I wish your prayers especially, dear Brother, that I may be able to resist gently all the influences of my worldly surroundings, so antagonistic to the “new nature.” I will call to mind the Apostle’s encouragement, “Think it not strange concerning the fiery trial that is to try you.” I have no difficulty in resisting the influence, but I find it hard to do it gently, without giving offence. I guess it must be my old nature which is very nervous and quick. I am sure I have not the faintest sympathy at heart with worldly things, but I do not wish to be too severe against those who mean kindly tho they try to draw me from the “narrow way.”

What do you think about the saints using opiates for pain, especially in a last illness? I have thought of it in connection with our Redeemer’s refusal of the vinegar and myrrh. With much Christian love and prayers for your steadfastness,

Yours, in the love of our Mediator and King,

MRS. R. S. S__________, California.

[REPLY.—We are glad, dear Sister, to note that your worldly surroundings do not ensnare your heart, but that on the contrary you fully maintain your love for the Lord and his way, the “narrow way.” We sympathize with your desires to resist worldly influences in a gentle spirit, and trust that you may have much blessing in this endeavor, and may be enabled through it to cultivate the various graces of the spirit.

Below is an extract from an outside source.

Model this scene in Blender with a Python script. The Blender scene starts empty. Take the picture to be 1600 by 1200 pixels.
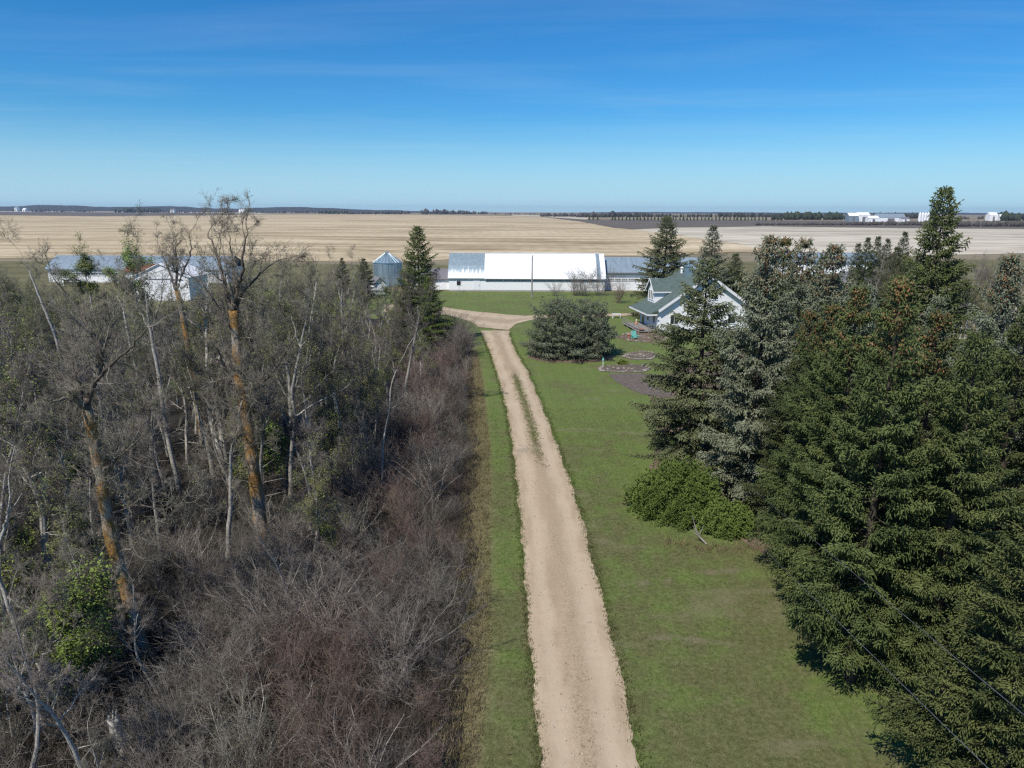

You will be strengthened by the Lord’s declaration—that in his sight a meek and quiet spirit is an ornament of great value.—1 Pet. 3:4.

Respecting our final illness and opiates: I had not thought of our dear Master’s example in refusing opiates. Personally I would incline to leave the matter in the hands of friends and trust to the Lord’s providence respecting what they would do and prescribe at such a time,—praying that the Lord’s will might be fully done even unto death. —EDITOR.]